En vérité, il semble venu « le jour où, après des siècles d’attente, l’océan livre son secret, où l’argonaute découvre de nouveaux mondes et où Thulé n’est plus la terre la plus lointaine de notre globe ». Il est vrai que Colomb, le nouvel argonaute, est à cent lieues de soupçonner qu’il a découvert un monde nouveau. Cet homme fantasque et obstiné continuera jusqu’à sa dernière heure à prétendre, sans jamais vouloir en démordre, qu’il a atteint le continent asiatique et qu’en poursuivant à l’ouest de l’Espagne il débarquerait peu de jours après à l’embouchure du Gange. C’est cela surtout qui effraie le Portugal. A quoi lui sert en effet l’encyclique papale qui lui confère la propriété de tous les pays qu’il rencontrera en allant vers l’est, si avant l’élan final l’Espagne le devance par la route de l’ouest et lui souffle les Indes ? Cinquante années de travail de la vie d’Henrique, quarante années d’efforts après sa mort seraient annihilées du coup et les Indes perdues par le trait de folle audace de ce maudit Génois. Si le Portugal veut maintenir la priorité de ses droits sur les Indes, il n’a plus d’autre ressource que de prendre les armes pour s’opposer à la soudaine intrusion de sa rivale.

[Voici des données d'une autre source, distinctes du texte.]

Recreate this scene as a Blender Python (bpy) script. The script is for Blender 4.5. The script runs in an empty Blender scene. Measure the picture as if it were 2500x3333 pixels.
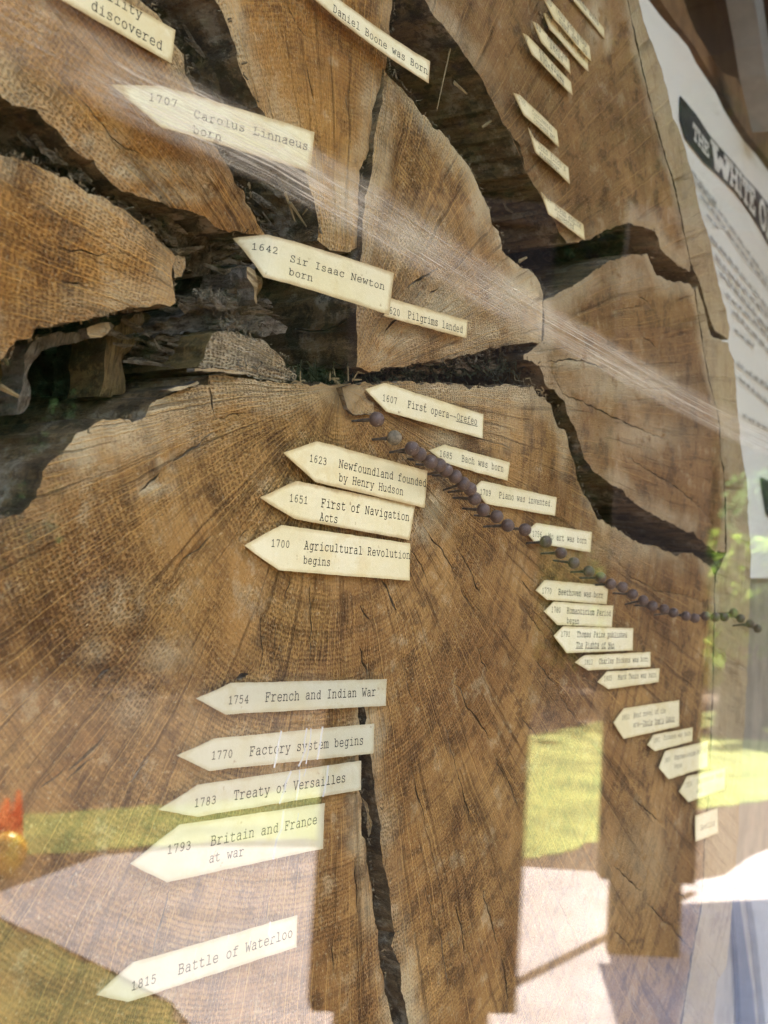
import bpy, math, random
import numpy as np
from mathutils import Vector, Matrix, noise as mnoise
from mathutils.geometry import delaunay_2d_cdt

SC = bpy.context.scene
COL = SC.collection
rnd = random.Random(7)

# ---------------------------------------------------------------- camera
W, H, F = 2500.0, 3333.0, 3900.0
CX, CY = 1250.0, 1666.5
ax = np.array([2750.0, 464.0, 3900.0]); ax /= np.linalg.norm(ax)      # slab's horizontal, in camera space
az = np.array([0.06, -1.0, 0.0767]); az -= ax * az.dot(ax); az /= np.linalg.norm(az)
ay = np.cross(az, ax)
R = np.stack([ax, ay, az], 1)                                          # world -> camera (right, down, forward)
EYE = np.array([0.0, -0.221, 1.35])

cam = bpy.data.cameras.new('camera')
cam_ob = bpy.data.objects.new('camera', cam); COL.objects.link(cam_ob)
cam.sensor_width = 36.0; cam.sensor_fit = 'AUTO'; cam.lens = 36.0 * F / H
cam.clip_start = 0.01; cam.clip_end = 400
rt, up, bk = R.T @ np.array([1, 0, 0]), R.T @ np.array([0, -1, 0]), R.T @ np.array([0, 0, -1])
M = Matrix.Identity(4)
for i in range(3):
    M[i][0], M[i][1], M[i][2], M[i][3] = rt[i], up[i], bk[i], EYE[i]
cam_ob.matrix_world = M
SC.camera = cam_ob

# ---------------------------------------------------------------- sky, sun, exposure
SUN_EL, SUN_AZ = math.radians(52), math.radians(60)      # azimuth measured from -Y towards +X
wd = bpy.data.worlds.new('World'); SC.world = wd; wd.use_nodes = True
nt = wd.node_tree
sky = nt.nodes.new('ShaderNodeTexSky'); sky.sky_type = 'NISHITA'; sky.sun_disc = False
sky.sun_elevation = SUN_EL
sky.sun_rotation = math.radians(180) - SUN_AZ
sky.air_density = 1.0; sky.dust_density = 2.0
bg = nt.nodes['Background']; bg.inputs[1].default_value = 0.15
nt.links.new(sky.outputs[0], bg.inputs[0])
sl = bpy.data.lights.new('sun', 'SUN'); sl.energy = 4.4; sl.angle = math.radians(0.5); sl.color = (1.0, 0.93, 0.82)
so = bpy.data.objects.new('sun', sl); COL.objects.link(so)
to_sun = Vector((math.sin(SUN_AZ) * math.cos(SUN_EL), -math.cos(SUN_AZ) * math.cos(SUN_EL), math.sin(SUN_EL)))
so.rotation_euler = to_sun.to_track_quat('Z', 'Y').to_euler(); so.location = (6, -6, 9)

SC.view_settings.view_transform = 'Standard'; SC.view_settings.look = 'None'
SC.view_settings.exposure = 3.45; SC.view_settings.gamma = 1.0
SC.view_settings.use_curve_mapping = False
SC.render.engine = 'CYCLES'
SC.cycles.use_denoising = True
SC.cycles.max_bounces = 10; SC.cycles.transparent_max_bounces = 16
SC.cycles.caustics_reflective = True
cam.dof.use_dof = True

# ---------------------------------------------------------------- unprojection of traced outlines
def ray(px, py):
    d = R.T @ np.array([(px - CX) / F, (py - CY) / F, 1.0]); return d
def at(px, py, y=0.0):
    """point on the plane parallel to the slab's face at depth y"""
    d = ray(px, py); t = (y - EYE[1]) / d[1]; return EYE + d * t
def at_plane(px, py, P0, N):
    d = ray(px, py); t = np.dot(P0 - EYE, N) / np.dot(d, N); return EYE + d * t
GLASS_Y = -0.035
def seen(px, py, z=0.0):
    """ground point outdoors that the pane mirrors"""
    p = at(px, py, GLASS_Y); d = ray(px, py); d[1] = -d[1]
    t = (z - p[2]) / d[2]; return p + d * t
def seen_dist(px, py, dist):
    p = at(px, py, GLASS_Y); d = ray(px, py); d[1] = -d[1]
    h = math.hypot(d[0], d[1]); return p + d * (dist / h)
FOCUS = at(1230, 1620)
cam.dof.focus_distance = float((R @ (FOCUS - EYE))[2])
cam.dof.aperture_fstop = 26.0
def Q(ox, oy, s, pts): return [(ox + x / s, oy + y / s) for x, y in pts]

# ---------------------------------------------------------------- material helpers
class NT:
    def __init__(self, name):
        self.m = bpy.data.materials.new(name); self.m.use_nodes = True
        self.t = self.m.node_tree; self.b = self.t.nodes['Principled BSDF']; self.out = self.t.nodes['Material Output']
    def n(self, typ, **kw):
        nd = self.t.nodes.new(typ)
        for k, v in kw.items():
            if k.startswith('_'):
                nd.inputs[int(k[1:])].default_value = v
            else: setattr(nd, k, v)
        return nd
    def l(self, a, b): self.t.links.new(a, b)
    def put(self, sock, v):
        if hasattr(v, 'node'): self.l(v, sock)
        elif v is not None: sock.default_value = v
    def math(self, op, a, b=None, c=None, clamp=False):
        nd = self.n('ShaderNodeMath', operation=op, use_clamp=clamp)
        for i, v in enumerate((a, b, c)):
            if v is not None: self.put(nd.inputs[i], v)
        return nd.outputs[0]
    def vmath(self, op, a, b=None, scale=None):
        nd = self.n('ShaderNodeVectorMath', operation=op)
        self.put(nd.inputs[0], a)
        if b is not None: self.put(nd.inputs[1], b)
        if scale is not None: self.put(nd.inputs['Scale'], scale)
        return nd.outputs['Value'] if op in ('LENGTH', 'DOT_PRODUCT') else nd.outputs[0]
    def noise(self, vec, scale, detail=3, rough=0.55, dim='3D', w=None, color=False):
        nd = self.n('ShaderNodeTexNoise', noise_dimensions=dim)
        nd.inputs['Scale'].default_value = scale; nd.inputs['Detail'].default_value = detail
        nd.inputs['Roughness'].default_value = rough
        if vec is not None: self.put(nd.inputs['Vector'], vec)
        if w is not None: self.put(nd.inputs['W'], w)
        return nd.outputs['Color'] if color else nd.outputs[0]
    def ramp(self, v, a, b, lo=0.0, hi=1.0, smooth=True):
        nd = self.n('ShaderNodeMapRange', clamp=True)
        if smooth: nd.interpolation_type = 'SMOOTHSTEP'
        self.put(nd.inputs[0], v)
        for i, x in enumerate((a, b, lo, hi)): nd.inputs[i + 1].default_value = x
        return nd.outputs[0]
    def mix(self, f, a, b, blend='MIX'):
        nd = self.n('ShaderNodeMix', data_type='RGBA', blend_type=blend)
        self.put(nd.inputs[0], f)
        for s, v in ((nd.inputs[6], a), (nd.inputs[7], b)):
            if isinstance(v, tuple) and len(v) == 3: v = v + (1,)
            self.put(s, v)
        return nd.outputs[2]
    def xyz(self, x, y, z):
        nd = self.n('ShaderNodeCombineXYZ')
        for i, v in enumerate((x, y, z)): self.put(nd.inputs[i], v)
        return nd.outputs[0]
    def sep(self, v):
        nd = self.n('ShaderNodeSeparateXYZ'); self.put(nd.inputs[0], v); return nd.outputs
    def pos(self): return self.n('ShaderNodeNewGeometry').outputs['Position']
    def attr(self, name, out='Fac'): return self.n('ShaderNodeAttribute', attribute_name=name).outputs[out]
    def bump(self, h, strength=0.5, dist=0.001, normal=None):
        nd = self.n('ShaderNodeBump'); nd.inputs['Strength'].default_value = strength; nd.inputs['Distance'].default_value = dist
        self.put(nd.inputs['Height'], h)
        if normal is not None: self.l(normal, nd.inputs['Normal'])
        self.l(nd.outputs[0], self.b.inputs['Normal']); return nd.outputs[0]
    def base(self, c, rough=0.7, spec=0.3):
        if isinstance(c, tuple) and len(c) == 3: c = c + (1,)
        self.put(self.b.inputs['Base Color'], c); self.put(self.b.inputs['Roughness'], rough)
        self.b.inputs['Specular IOR Level'].default_value = spec; return self.m

PITH = at(1108, 1262)

def wood_face(name, tan, brown, dark, pale, cell=1.0, palemix=0.0, hatch=0.85):
    k = NT(name)
    P = k.vmath('SUBTRACT', k.pos(), tuple(PITH))
    P0 = P
    w1 = k.vmath('SCALE', k.vmath('SUBTRACT', k.noise(P0, 9, 2, color=True), (0.5, 0.5, 0.5)), scale=0.009)
    w2 = k.vmath('SCALE', k.vmath('SUBTRACT', k.noise(P0, 60, 2, color=True), (0.5, 0.5, 0.5)), scale=0.0016)
    w3 = k.vmath('SCALE', k.vmath('SUBTRACT', k.noise(P0, 420, 2, color=True), (0.5, 0.5, 0.5)), scale=0.0006)
    P = k.vmath('ADD', k.vmath('ADD', P, w1), k.vmath('ADD', w2, w3))
    x, y, z = k.sep(P)
    r = k.math('SQRT', k.math('ADD', k.math('MULTIPLY', x, x), k.math('MULTIPLY', z, z)))
    th = k.math('ARCTAN2', z, x)
    ring = k.math('DIVIDE', r, 0.00140)
    # new rays start as the circumference grows, so the weave keeps its size
    octv = k.math('FLOOR', k.math('LOGARITHM', k.math('MAXIMUM', k.math('DIVIDE', r, 0.030), 0.25), 2.0))
    rayc = k.math('MULTIPLY', th, k.math('MULTIPLY', 58.0, k.math('POWER', 2.0, octv)))
    # pores lined up in rings and between rays
    vo = k.n('ShaderNodeTexVoronoi', voronoi_dimensions='2D', feature='F1')
    vo.inputs['Scale'].default_value = 1.0; vo.inputs['Randomness'].default_value = 0.55
    k.l(k.xyz(rayc, ring, 0.0), vo.inputs['Vector'])
    pore = k.ramp(vo.outputs['Distance'], 0.46, 0.10)
    ringw = k.math('SINE', k.math('MULTIPLY', ring, 2 * math.pi))
    band = k.noise(None, 1.0, 3, 0.6, dim='1D', w=k.math('MULTIPLY', r, 210.0))
    # rays: fine pale lines running out from the pith
    def rays(freq, wid, seed):
        v1 = k.n('ShaderNodeTexVoronoi', voronoi_dimensions='1D', feature='DISTANCE_TO_EDGE')
        v1.inputs['Scale'].default_value = 1.0
        k.put(v1.inputs['W'], k.math('ADD', k.math('MULTIPLY', th, freq), seed))
        lim = k.math('DIVIDE', wid * freq, k.math('MAXIMUM', r, 0.012))      # constant width in metres
        nd = k.math('SUBTRACT', 1.0, k.math('DIVIDE', v1.outputs['Distance'], lim), clamp=True)
        msk = k.ramp(k.noise(k.xyz(k.math('MULTIPLY', th, freq * 0.5), k.math('MULTIPLY', r, 30.0), seed), 1.0, 2), 0.40, 0.60)
        return k.math('MULTIPLY', nd, msk)
    ray1 = rays(30.0, 0.00026, 3.3)
    ray2 = rays(95.0, 0.00018, 9.1)
    streak = k.noise(k.xyz(k.math('MULTIPLY', th, 55.0), k.math('MULTIPLY', r, 9.0), 2.0), 1.0, 5, 0.7)
    big = k.noise(P0, 14, 4, 0.6)
    mid = k.noise(P0, 70, 5, 0.7)
    fine = k.noise(P0, 900, 4, 0.75)
    cellm = k.math('MULTIPLY', k.ramp(k.noise(P0, 22, 3), 0.36, 0.58, 0.15, 1.0), cell)
    smooth = k.attr('smooth_'); pale_a = k.attr('pale_'); rust_a = k.attr('rust_'); edge = k.attr('edge_'); dark_a = k.attr('dark_')
    cellm = k.math('MULTIPLY', cellm, k.math('SUBTRACT', 1.0, k.math('MULTIPLY', smooth, 0.9)))
    cellm = k.math('MULTIPLY', cellm, k.ramp(r, 0.0, 0.02))
    c = k.mix(k.ramp(big, 0.35, 0.66), brown, tan)
    c = k.mix(k.math('MULTIPLY', k.ramp(band, 0.50, 0.66), 0.42 * hatch), c, dark)
    c = k.mix(k.math('MULTIPLY', k.ramp(ringw, 0.2, 1.0), k.math('MULTIPLY', k.ramp(k.noise(P0, 35, 3), 0.40, 0.62), 0.34)), c, dark)
    c = k.mix(k.math('MULTIPLY', k.ramp(streak, 0.53, 0.66), 0.62 * hatch), c, dark)
    c = k.mix(k.math('MULTIPLY', k.ramp(k.noise(P0, 6, 2), 0.42, 0.62), 0.14), c, dark)
    c = k.mix(k.math('MULTIPLY', smooth, 0.55), c, (0.40, 0.205, 0.060))
    c = k.mix(k.math('MULTIPLY', k.ramp(mid, 0.51, 0.62), k.math('SUBTRACT', 0.66, k.math('MULTIPLY', smooth, 0.4))), c, dark)
    c = k.mix(k.math('MULTIPLY', k.ramp(mid, 0.45, 0.33), 0.32), c, pale)
    rustm = k.math('MULTIPLY', rust_a, k.ramp(k.noise(P0, 130, 5, 0.75), 0.45, 0.55))
    c = k.mix(k.math('MULTIPLY', rustm, 0.85), c, (0.085, 0.032, 0.009))
    # weathered pale grey along the split edges and in patches
    em = k.math('MULTIPLY', k.ramp(k.math('ADD', edge, k.math('MULTIPLY', k.math('SUBTRACT', k.noise(P0, 60, 4, 0.7), 0.5), 1.2)), 0.85, 0.10), 0.66)
    pm = k.math('MULTIPLY', pale_a, k.ramp(k.noise(P0, 95, 5, 0.72), 0.32, 0.50))
    wm = k.math('MAXIMUM', k.math('MULTIPLY', em, k.ramp(big, 0.40, 0.55, 0.15, 1.0)), pm)
    if palemix: wm = k.math('MAXIMUM', wm, k.math('MULTIPLY', k.ramp(k.noise(P0, 30, 3), 0.3, 0.6), palemix))
    c = k.mix(k.math('MULTIPLY', wm, 0.92), c, pale)
    dm = k.math('MULTIPLY', dark_a, k.ramp(k.noise(P0, 160, 4, 0.7), 0.32, 0.55))
    c = k.mix(k.math('MULTIPLY', dm, 0.9), c, (0.035, 0.026, 0.015))
    c = k.mix(k.math('MULTIPLY', k.math('MULTIPLY', pore, cellm), 0.46), c, dark)
    rim_l = k.math('MULTIPLY', k.math('MULTIPLY', k.ramp(vo.outputs['Distance'], 0.42, 0.70), cellm), 0.12)
    c = k.mix(rim_l, c, tuple(min(1, v * 1.35) for v in tan))
    rm = k.math('MULTIPLY', k.math('MAXIMUM', ray1, k.math('MULTIPLY', ray2, 0.65)), k.math('SUBTRACT', 1.0, k.math('MULTIPLY', smooth, 0.8)))
    c = k.mix(k.math('MULTIPLY', rm, 0.66), c, (min(.8, tan[0] * 1.55), tan[1] * 1.6, tan[2] * 1.6))
    c = k.mix(k.math('MULTIPLY', k.ramp(fine, 0.57, 0.70), 0.48), c, dark)
    c = k.mix(k.math('MULTIPLY', k.ramp(fine, 0.43, 0.32), 0.40), c, pale)
    k.base(c, 0.78, 0.18)
    h = k.math('ADD', k.math('MULTIPLY', k.math('MULTIPLY', pore, cellm), -0.6), k.math('MULTIPLY', fine, 0.55))
    h = k.math('ADD', h, k.math('MULTIPLY', mid, 1.2)); h = k.math('ADD', h, k.math('MULTIPLY', rm, 0.25))
    h = k.math('ADD', h, k.math('MULTIPLY', k.ramp(streak, 0.55, 0.70), -0.9))
    k.bump(h, 1.0, 0.0011)
    return k.m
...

Heureusement le pape conjure le danger menaçant. Le Portugal et l’Espagne sont chers à son coeur, parce que ce sont les seules nations dont les souverains ne se soient jamais dressés contre sa volonté. Ils ont combattu les Maures, chassé les Infidèles, extirpé par le fer et par le feu l’hérésie de leurs royaumes ; jamais l’Inquisition n’a trouvé d’auxiliaires aussi complaisants contre les Musulmans et les Juifs. Non, décide le Saint Père, ses enfants chéris ne doivent pas se brouiller. Et il répartit tout bonnement entre eux les parties du monde encore inconnues. Il ne les leur remet pas, pour parler le langage hypocrite de notre diplomatie moderne, à titre de « sphères d’intérêts », mais il les leur donne en toute propriété, en vertu de son autorité de vicaire de Jésus-Christ. Il prend le globe terrestre et le coupe en deux comme s’il s’agissait d’une pomme, non avec un couteau certes, mais à l’aide de la bulle du 4 mai 1493. La ligne de démarcation passe à cent « leguas » (une ancienne mesure milliaire) des îles du cap Vert ; tous les pays non encore reconnus à l’ouest de cette ligne appartiendront à sa fille bien-aimée l’Espagne, tous ceux situés à l’est à son cher fils le Portugal.